By John Degree | The Classical Historian

Harriet Tubman’s image may replace Andrew Jackson’s image on the front of the $20 bill, although it is unclear exactly when. Andrew Jackson, our seventh US President, will have his image moved to the back of the bill. During Harriet Tubman’s life, she was hated by the Southern Democrats but loved by the party of Lincoln, the Republicans. Because of the change of the $20 bill, Tubman’s life and meaning has become again a topic of discussion for the United States of America.

Harriet Tubman was an escaped slave who risked her life to free others. Born a slave in Maryland, we believe her birth date was 1822, though we are unsure because slaveholders tried to take away any birthday celebrations for slaves. It was believed that if a slave didn’t think she was special, she would follow orders better. Some time in her young adulthood, Tubman escaped and travelled along the Underground Railroad until she made it to Pennsylvania, a free state. After making it to freedom, she returned South numerous times to rescue dozens of slaves.


Escaping from slavery was dangerous, but this did not stop Tubman from returning to the South to rescue more slaves. She travelled on the Underground Railroad. This was a secret system of families, mainly white, who sheltered and fed escaped slaves during the day at their homes, called “stations”. At nighttime, the slaves continued on the “railroad” until they made it to another station, or into the North. Tubman acted as a conductor, a person who led the slaves along the railroad.

Harriet Tubman carried a gun while a conductor on the Underground Railroad. Running away from slavery into the unknown was so terrifying, that some slaves wanted to return to their masters while on the journey to freedom. If a slave started to turn back, Tubman would point the gun at these individuals and threaten to shoot if they returned. Tubman knew the slave master would torture the slave until he found out information where the other runaways were.

Unlike Andrew Jackson who was the founder of the modern Democratic Party, Harriet Tubman was a lifelong Republican, even acting as a spy against the southern slaveholding Democrats during the Civil War (1861-1865). Tubman reportedly had hundreds of intelligence contacts and could easily gain the trust of slaves in the South. In one scouting mission, she became the first woman to command a significant number of American troops in combat. This action freed more slaves than all of her journeys on the Underground Railroad.
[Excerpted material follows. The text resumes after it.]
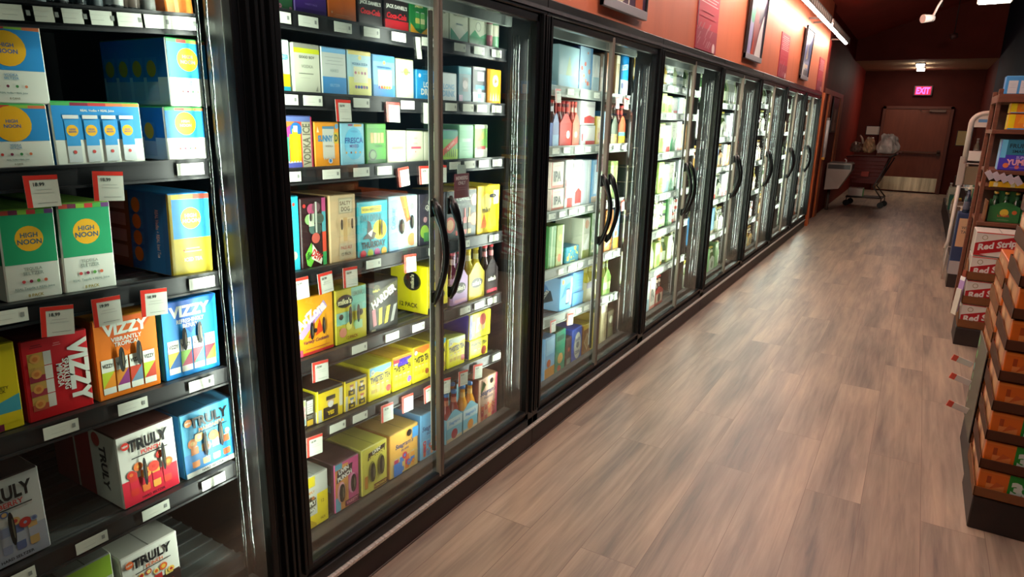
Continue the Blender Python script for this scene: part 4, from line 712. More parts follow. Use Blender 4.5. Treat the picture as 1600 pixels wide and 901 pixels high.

Harriet Tubman was a devout Christian and believed she gained her strength and courage to help others from her belief throughout her lifetime. After the Civil War, she helped to found a church and a retirement home. She also fought for woman’s suffrage and fair treatment of black Civil War veterans. Harriet Tubman died in 1913, loved by the North and the slaves she had freed and hated by Southern white Democrats.